The final report filed on April 6 said the suspicious transactions were flagged by the bank because the customer had refused to provide transaction details and the bank had failed to conduct due customer diligence.

“Although the FIU’s analysis raised extraordinary dealings it was decided that there was no [reason] to suspect money laundering activities. It was decided that these STRs (Suspicious Transaction Reports) did not need to be sent to an investigative authority,” ACC’s statement said.

Athif told investigators he decided not to notify the appropriate authorities because MMA’s then governor, Azeema Adam, had directed the FIU to focus on stopping black money entering the country.

The ACC said it did not find any evidence to implicate the former governor.

The FIU’s report was sent to Azeema’s work email from Shakoor’s Gmail account but there was no documentary evidence to suggest the governor had prevented Shakoor from acting on the report – as later corroborated by Azeema herself.

FIU’s manager also had no part in the final decision, despite being involved in making the report, the ACC said.

After investigating a complaint against Shakoor, the ACC said it had asked the prosecutor general’s office to charge those involved with using their official position to obtain an undue advantage over others, under the Prevention and Prohibition of Corruption Act. However, prosecutors said the case should be investigated by the police under the Anti-Money Laundering and Counter-Terrorism Financing Act.

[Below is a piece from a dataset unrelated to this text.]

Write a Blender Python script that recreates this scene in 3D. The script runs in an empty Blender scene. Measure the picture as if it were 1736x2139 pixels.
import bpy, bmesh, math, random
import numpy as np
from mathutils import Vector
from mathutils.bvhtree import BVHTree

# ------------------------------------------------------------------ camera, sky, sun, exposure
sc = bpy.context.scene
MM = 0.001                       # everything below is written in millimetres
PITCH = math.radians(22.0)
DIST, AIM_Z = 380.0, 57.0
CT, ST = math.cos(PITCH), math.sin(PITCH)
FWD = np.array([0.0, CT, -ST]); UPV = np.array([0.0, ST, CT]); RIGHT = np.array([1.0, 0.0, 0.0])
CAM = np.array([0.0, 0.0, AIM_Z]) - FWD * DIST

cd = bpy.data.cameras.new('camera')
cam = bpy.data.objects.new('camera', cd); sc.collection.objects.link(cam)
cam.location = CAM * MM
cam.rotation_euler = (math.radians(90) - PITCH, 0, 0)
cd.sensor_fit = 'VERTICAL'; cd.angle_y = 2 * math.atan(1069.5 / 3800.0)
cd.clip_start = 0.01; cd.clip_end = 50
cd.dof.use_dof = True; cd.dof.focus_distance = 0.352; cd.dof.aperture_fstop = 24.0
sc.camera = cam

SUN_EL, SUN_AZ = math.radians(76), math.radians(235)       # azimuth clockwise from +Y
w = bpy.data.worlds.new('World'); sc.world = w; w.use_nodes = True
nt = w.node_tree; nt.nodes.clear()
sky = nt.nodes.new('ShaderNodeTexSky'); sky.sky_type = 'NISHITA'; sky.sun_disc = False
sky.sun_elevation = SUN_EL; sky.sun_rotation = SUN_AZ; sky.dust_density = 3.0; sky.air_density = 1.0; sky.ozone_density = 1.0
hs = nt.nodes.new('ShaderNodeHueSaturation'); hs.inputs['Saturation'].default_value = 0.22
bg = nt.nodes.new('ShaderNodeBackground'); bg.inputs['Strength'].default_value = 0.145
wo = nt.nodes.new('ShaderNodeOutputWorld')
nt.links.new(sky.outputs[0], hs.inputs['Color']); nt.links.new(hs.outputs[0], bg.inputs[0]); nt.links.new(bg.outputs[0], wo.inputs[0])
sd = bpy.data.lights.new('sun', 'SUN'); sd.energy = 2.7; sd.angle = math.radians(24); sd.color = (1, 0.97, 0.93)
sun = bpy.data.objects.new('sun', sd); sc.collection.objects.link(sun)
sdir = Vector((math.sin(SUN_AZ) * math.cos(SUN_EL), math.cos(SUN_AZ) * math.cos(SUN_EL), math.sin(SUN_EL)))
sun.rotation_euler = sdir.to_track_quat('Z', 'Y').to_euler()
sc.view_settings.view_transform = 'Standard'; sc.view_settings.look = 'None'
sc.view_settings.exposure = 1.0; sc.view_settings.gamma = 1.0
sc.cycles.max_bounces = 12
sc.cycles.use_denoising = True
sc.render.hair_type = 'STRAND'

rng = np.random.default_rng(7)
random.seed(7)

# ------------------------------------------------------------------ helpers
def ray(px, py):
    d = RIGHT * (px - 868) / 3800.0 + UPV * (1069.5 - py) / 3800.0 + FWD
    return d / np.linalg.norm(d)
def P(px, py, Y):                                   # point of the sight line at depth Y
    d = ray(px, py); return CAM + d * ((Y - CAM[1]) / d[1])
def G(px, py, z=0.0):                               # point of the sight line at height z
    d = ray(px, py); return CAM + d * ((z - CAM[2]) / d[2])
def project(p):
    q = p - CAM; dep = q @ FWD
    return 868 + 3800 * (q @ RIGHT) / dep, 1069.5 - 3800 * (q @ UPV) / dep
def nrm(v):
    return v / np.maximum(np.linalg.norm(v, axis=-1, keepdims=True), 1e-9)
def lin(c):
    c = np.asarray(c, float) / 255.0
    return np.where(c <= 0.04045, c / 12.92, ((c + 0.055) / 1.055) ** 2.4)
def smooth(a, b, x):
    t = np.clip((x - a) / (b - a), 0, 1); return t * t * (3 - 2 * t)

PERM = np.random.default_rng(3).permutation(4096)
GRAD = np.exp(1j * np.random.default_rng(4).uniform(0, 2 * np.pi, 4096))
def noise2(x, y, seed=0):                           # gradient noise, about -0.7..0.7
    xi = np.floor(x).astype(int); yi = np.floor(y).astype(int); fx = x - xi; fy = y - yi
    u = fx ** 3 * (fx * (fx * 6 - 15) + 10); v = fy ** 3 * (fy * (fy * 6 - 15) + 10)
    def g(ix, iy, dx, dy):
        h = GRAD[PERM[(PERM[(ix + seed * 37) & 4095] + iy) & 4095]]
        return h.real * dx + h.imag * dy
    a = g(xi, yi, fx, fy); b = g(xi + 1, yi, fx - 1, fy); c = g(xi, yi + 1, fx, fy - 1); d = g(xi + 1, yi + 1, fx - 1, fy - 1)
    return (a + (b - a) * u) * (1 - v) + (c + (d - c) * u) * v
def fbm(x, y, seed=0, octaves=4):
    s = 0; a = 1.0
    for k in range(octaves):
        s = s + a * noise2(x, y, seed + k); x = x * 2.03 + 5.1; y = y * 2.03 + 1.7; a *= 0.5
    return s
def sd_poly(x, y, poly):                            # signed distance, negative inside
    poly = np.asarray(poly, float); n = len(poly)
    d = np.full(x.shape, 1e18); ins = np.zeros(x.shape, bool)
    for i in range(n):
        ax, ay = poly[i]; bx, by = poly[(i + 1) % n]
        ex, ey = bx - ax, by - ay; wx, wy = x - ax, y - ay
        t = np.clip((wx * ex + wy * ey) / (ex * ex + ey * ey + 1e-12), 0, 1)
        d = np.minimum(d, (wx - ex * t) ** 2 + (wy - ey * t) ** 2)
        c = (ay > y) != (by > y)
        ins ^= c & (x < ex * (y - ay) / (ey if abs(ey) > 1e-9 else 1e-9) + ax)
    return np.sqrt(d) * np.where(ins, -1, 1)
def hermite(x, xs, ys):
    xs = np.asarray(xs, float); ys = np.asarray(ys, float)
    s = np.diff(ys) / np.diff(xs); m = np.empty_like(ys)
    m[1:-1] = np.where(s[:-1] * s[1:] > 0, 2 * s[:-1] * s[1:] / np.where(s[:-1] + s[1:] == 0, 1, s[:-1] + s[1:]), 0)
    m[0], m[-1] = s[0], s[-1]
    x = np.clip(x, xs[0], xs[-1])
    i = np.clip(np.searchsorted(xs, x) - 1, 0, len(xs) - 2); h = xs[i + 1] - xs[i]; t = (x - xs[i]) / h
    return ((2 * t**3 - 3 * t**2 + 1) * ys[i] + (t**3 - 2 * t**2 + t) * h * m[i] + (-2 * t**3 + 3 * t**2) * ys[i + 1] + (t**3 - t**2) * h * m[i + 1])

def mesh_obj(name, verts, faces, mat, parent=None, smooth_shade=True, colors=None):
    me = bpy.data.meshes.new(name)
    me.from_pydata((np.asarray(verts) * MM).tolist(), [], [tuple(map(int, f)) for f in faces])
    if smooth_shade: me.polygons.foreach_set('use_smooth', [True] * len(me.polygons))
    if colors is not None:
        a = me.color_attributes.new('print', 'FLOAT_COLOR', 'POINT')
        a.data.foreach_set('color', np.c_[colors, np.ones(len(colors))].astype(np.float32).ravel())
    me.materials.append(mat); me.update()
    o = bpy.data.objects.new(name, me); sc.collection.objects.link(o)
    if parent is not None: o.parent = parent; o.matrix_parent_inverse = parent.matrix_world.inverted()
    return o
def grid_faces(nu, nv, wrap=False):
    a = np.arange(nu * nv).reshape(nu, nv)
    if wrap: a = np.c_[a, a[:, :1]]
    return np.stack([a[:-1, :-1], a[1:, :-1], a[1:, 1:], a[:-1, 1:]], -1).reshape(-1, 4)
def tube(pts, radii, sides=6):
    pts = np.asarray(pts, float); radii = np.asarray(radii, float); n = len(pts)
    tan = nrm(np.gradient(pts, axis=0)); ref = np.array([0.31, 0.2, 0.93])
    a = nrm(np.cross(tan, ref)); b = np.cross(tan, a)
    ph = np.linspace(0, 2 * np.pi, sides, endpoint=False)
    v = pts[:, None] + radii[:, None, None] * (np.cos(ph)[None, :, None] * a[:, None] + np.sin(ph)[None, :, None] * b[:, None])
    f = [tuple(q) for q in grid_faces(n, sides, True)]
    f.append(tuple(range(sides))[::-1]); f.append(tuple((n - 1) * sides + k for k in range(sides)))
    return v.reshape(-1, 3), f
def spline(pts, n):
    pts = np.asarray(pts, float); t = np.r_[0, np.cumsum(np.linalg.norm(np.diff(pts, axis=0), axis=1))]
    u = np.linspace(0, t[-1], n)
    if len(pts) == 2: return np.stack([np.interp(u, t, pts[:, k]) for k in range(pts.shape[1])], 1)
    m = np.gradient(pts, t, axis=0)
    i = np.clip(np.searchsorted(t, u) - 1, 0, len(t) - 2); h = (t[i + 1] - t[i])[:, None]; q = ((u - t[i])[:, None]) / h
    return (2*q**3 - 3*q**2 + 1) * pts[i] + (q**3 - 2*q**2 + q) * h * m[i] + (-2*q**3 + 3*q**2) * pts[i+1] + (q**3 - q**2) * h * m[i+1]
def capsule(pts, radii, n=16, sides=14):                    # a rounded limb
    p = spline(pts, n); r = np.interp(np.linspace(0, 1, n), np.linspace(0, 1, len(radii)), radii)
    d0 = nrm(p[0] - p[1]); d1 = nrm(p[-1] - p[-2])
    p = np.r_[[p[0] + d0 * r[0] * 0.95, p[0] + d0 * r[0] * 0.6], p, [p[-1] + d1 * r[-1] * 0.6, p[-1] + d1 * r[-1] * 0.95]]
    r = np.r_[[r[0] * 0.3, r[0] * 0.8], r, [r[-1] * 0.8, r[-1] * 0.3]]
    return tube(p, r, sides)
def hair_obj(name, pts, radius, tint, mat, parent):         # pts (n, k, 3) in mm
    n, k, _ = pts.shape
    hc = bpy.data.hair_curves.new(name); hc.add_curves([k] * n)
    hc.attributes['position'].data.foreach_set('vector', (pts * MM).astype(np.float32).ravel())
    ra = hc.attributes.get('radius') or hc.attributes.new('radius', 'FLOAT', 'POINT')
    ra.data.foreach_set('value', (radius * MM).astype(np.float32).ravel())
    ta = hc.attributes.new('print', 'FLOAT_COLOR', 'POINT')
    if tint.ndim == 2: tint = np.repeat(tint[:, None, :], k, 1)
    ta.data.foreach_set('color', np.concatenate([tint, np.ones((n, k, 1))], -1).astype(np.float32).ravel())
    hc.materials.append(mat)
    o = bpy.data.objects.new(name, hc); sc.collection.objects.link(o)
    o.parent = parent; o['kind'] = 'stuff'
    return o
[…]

The current MMA governor, Ahmed Naseer, is also being investigated for interfering in the work of the FIU.

Shakoor’s successor, Abdulla Ashraf, was transferred last year after he informed police that about $1.5 million had been deposited in the account of former president Abdulla Yameen.

Yameen is currently on trial on money laundering charges stemming from over $1million that had been deposited in his personal account by the SOF.